*Stored data:*

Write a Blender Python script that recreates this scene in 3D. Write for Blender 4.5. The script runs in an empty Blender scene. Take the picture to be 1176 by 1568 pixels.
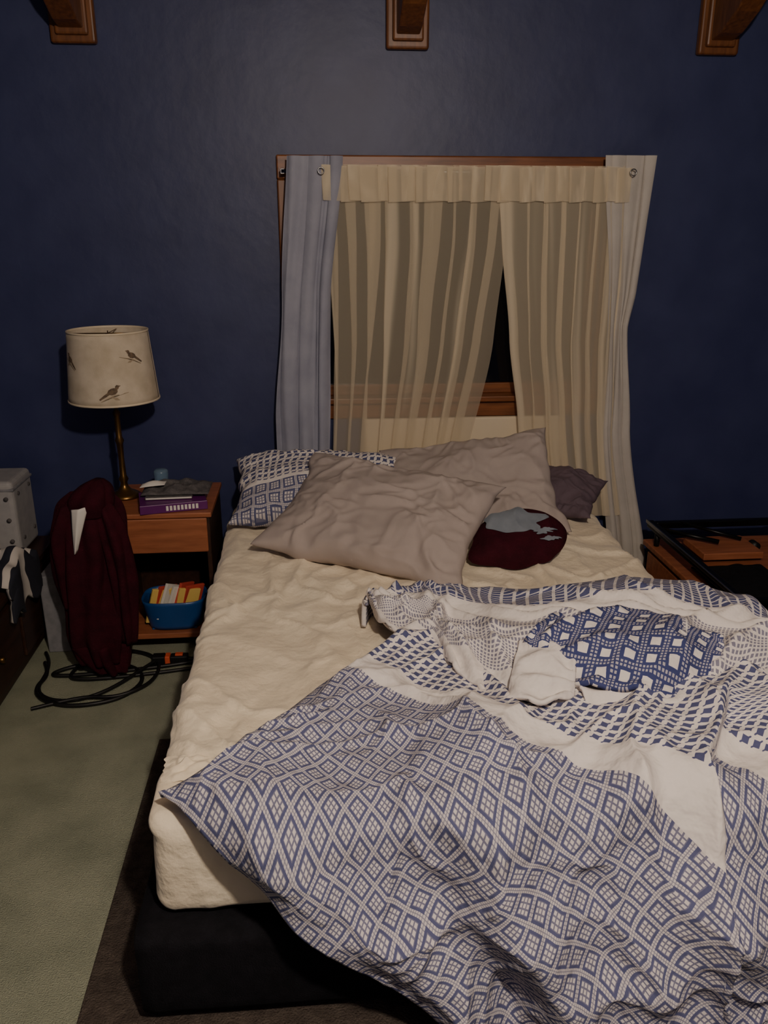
import bpy, bmesh, math, random
from mathutils import Vector, Matrix, noise
R=random.Random(7)
D=bpy.data
col=bpy.context.scene.collection
def N3(x,y,z=0): return noise.noise(Vector((x,y,z)))
def ridge(x,y,z=0): return 1-abs(noise.noise(Vector((x,y,z))))*2
def sm(a,b,x):
    t=max(0,min(1,(x-a)/(b-a))); return t*t*(3-2*t)
def srgb(r,g,b):
    f=lambda c:(c/255/12.92) if c/255<=.04045 else ((c/255+.055)/1.055)**2.4
    return (f(r),f(g),f(b),1)
def lerp_poly(pts,u):
    n=len(pts)-1; k=min(int(u*n),n-1); f=u*n-k
    p0=pts[max(k-1,0)];p1=pts[k];p2=pts[k+1];p3=pts[min(k+2,n)]
    r=[]
    for a,b,c,d in zip(p0,p1,p2,p3):
        r.append(.5*((2*b)+(-a+c)*f+(2*a-5*b+4*c-d)*f*f+(-a+3*b-3*c+d)*f**3))
    return r
# ------------------------------------------------------------ materials
def base_mat(name):
    m=D.materials.new(name); m.use_nodes=True
    nt=m.node_tree; b=nt.nodes['Principled BSDF']; return m,nt,b
def mat(name,c,c2=None,rough=.7,nscale=8,bump=.0,bscale=60,metal=0,stretch=(1,1,1),spec=.5,sheen=0,detail=4,bdist=.01):
    m,nt,b=base_mat(name)
    tc=nt.nodes.new('ShaderNodeTexCoord'); mp=nt.nodes.new('ShaderNodeMapping')
    mp.inputs['Scale'].default_value=stretch
    nt.links.new(tc.outputs['Object'],mp.inputs['Vector'])
    n=nt.nodes.new('ShaderNodeTexNoise'); n.inputs['Scale'].default_value=nscale; n.inputs['Detail'].default_value=detail
    nt.links.new(mp.outputs[0],n.inputs['Vector'])
    r=nt.nodes.new('ShaderNodeValToRGB'); r.color_ramp.elements[0].position=.3; r.color_ramp.elements[1].position=.7
    r.color_ramp.elements[0].color=c; r.color_ramp.elements[1].color=c2 or c
    nt.links.new(n.outputs['Fac'],r.inputs['Fac']); nt.links.new(r.outputs[0],b.inputs['Base Color'])
    b.inputs['Roughness'].default_value=rough; b.inputs['Metallic'].default_value=metal
    b.inputs['Specular IOR Level'].default_value=spec
    if sheen: b.inputs['Sheen Weight'].default_value=sheen
    if bump:
        n2=nt.nodes.new('ShaderNodeTexNoise'); n2.inputs['Scale'].default_value=bscale; n2.inputs['Detail'].default_value=4
        nt.links.new(mp.outputs[0],n2.inputs['Vector'])
        bp=nt.nodes.new('ShaderNodeBump'); bp.inputs['Strength'].default_value=bump; bp.inputs['Distance'].default_value=bdist
        nt.links.new(n2.outputs['Fac'],bp.inputs['Height']); nt.links.new(bp.outputs[0],b.inputs['Normal'])
    return m
M_wall=mat('blue_wall_paint',srgb(44,51,90),srgb(54,61,100),rough=.48,nscale=6,bump=.16,bscale=15,stretch=(1.1,1,1),spec=.5)
M_wall2=mat('blue_wall_paint_side',srgb(44,52,90),srgb(56,63,102),rough=.6,nscale=7,spec=.3)
M_ceil=mat('ceiling_white',srgb(180,172,160),rough=.9)
M_carpet=mat('carpet',srgb(150,155,134),srgb(176,179,156),rough=1,nscale=6,bump=.8,bscale=260,spec=.1)
M_dkfloor=mat('dark_gray_floor',srgb(70,62,57),srgb(90,81,74),rough=1,nscale=40,bump=.9,bscale=200,spec=.1)
M_wood=mat('honey_wood',srgb(100,56,28),srgb(142,86,46),rough=.4,nscale=6,stretch=(1,9,9),detail=8)
M_woodv=mat('oak_trim',srgb(90,52,26),srgb(130,80,40),rough=.4,nscale=6,stretch=(12,12,1.2),detail=8)
M_woodo=mat('orange_wood',srgb(138,80,50),srgb(176,108,72),rough=.45,nscale=5,stretch=(1.2,10,10),detail=8)
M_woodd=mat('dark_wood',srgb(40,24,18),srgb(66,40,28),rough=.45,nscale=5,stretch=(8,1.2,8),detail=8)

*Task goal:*
Return the listing above word for word, with the pictures removed.

*Solution to the exercise:*
Write a Blender Python script that recreates this scene in 3D. Write for Blender 4.5. The script runs in an empty Blender scene. Take the picture to be 1176 by 1568 pixels.
import bpy, bmesh, math, random
from mathutils import Vector, Matrix, noise
R=random.Random(7)
D=bpy.data
col=bpy.context.scene.collection
def N3(x,y,z=0): return noise.noise(Vector((x,y,z)))
def ridge(x,y,z=0): return 1-abs(noise.noise(Vector((x,y,z))))*2
def sm(a,b,x):
    t=max(0,min(1,(x-a)/(b-a))); return t*t*(3-2*t)
def srgb(r,g,b):
    f=lambda c:(c/255/12.92) if c/255<=.04045 else ((c/255+.055)/1.055)**2.4
    return (f(r),f(g),f(b),1)
def lerp_poly(pts,u):
    n=len(pts)-1; k=min(int(u*n),n-1); f=u*n-k
    p0=pts[max(k-1,0)];p1=pts[k];p2=pts[k+1];p3=pts[min(k+2,n)]
    r=[]
    for a,b,c,d in zip(p0,p1,p2,p3):
        r.append(.5*((2*b)+(-a+c)*f+(2*a-5*b+4*c-d)*f*f+(-a+3*b-3*c+d)*f**3))
    return r
# ------------------------------------------------------------ materials
def base_mat(name):
    m=D.materials.new(name); m.use_nodes=True
    nt=m.node_tree; b=nt.nodes['Principled BSDF']; return m,nt,b
def mat(name,c,c2=None,rough=.7,nscale=8,bump=.0,bscale=60,metal=0,stretch=(1,1,1),spec=.5,sheen=0,detail=4,bdist=.01):
    m,nt,b=base_mat(name)
    tc=nt.nodes.new('ShaderNodeTexCoord'); mp=nt.nodes.new('ShaderNodeMapping')
    mp.inputs['Scale'].default_value=stretch
    nt.links.new(tc.outputs['Object'],mp.inputs['Vector'])
    n=nt.nodes.new('ShaderNodeTexNoise'); n.inputs['Scale'].default_value=nscale; n.inputs['Detail'].default_value=detail
    nt.links.new(mp.outputs[0],n.inputs['Vector'])
    r=nt.nodes.new('ShaderNodeValToRGB'); r.color_ramp.elements[0].position=.3; r.color_ramp.elements[1].position=.7
    r.color_ramp.elements[0].color=c; r.color_ramp.elements[1].color=c2 or c
    nt.links.new(n.outputs['Fac'],r.inputs['Fac']); nt.links.new(r.outputs[0],b.inputs['Base Color'])
    b.inputs['Roughness'].default_value=rough; b.inputs['Metallic'].default_value=metal
    b.inputs['Specular IOR Level'].default_value=spec
    if sheen: b.inputs['Sheen Weight'].default_value=sheen
    if bump:
        n2=nt.nodes.new('ShaderNodeTexNoise'); n2.inputs['Scale'].default_value=bscale; n2.inputs['Detail'].default_value=4
        nt.links.new(mp.outputs[0],n2.inputs['Vector'])
        bp=nt.nodes.new('ShaderNodeBump'); bp.inputs['Strength'].default_value=bump; bp.inputs['Distance'].default_value=bdist
        nt.links.new(n2.outputs['Fac'],bp.inputs['Height']); nt.links.new(bp.outputs[0],b.inputs['Normal'])
    return m
M_wall=mat('blue_wall_paint',srgb(44,51,90),srgb(54,61,100),rough=.48,nscale=6,bump=.16,bscale=15,stretch=(1.1,1,1),spec=.5)
M_wall2=mat('blue_wall_paint_side',srgb(44,52,90),srgb(56,63,102),rough=.6,nscale=7,spec=.3)
M_ceil=mat('ceiling_white',srgb(180,172,160),rough=.9)
M_carpet=mat('carpet',srgb(150,155,134),srgb(176,179,156),rough=1,nscale=6,bump=.8,bscale=260,spec=.1)
M_dkfloor=mat('dark_gray_floor',srgb(70,62,57),srgb(90,81,74),rough=1,nscale=40,bump=.9,bscale=200,spec=.1)
M_wood=mat('honey_wood',srgb(100,56,28),srgb(142,86,46),rough=.4,nscale=6,stretch=(1,9,9),detail=8)
M_woodv=mat('oak_trim',srgb(90,52,26),srgb(130,80,40),rough=.4,nscale=6,stretch=(12,12,1.2),detail=8)
M_woodo=mat('orange_wood',srgb(138,80,50),srgb(176,108,72),rough=.45,nscale=5,stretch=(1.2,10,10),detail=8)
M_woodd=mat('dark_wood',srgb(40,24,18),srgb(66,40,28),rough=.45,nscale=5,stretch=(8,1.2,8),detail=8)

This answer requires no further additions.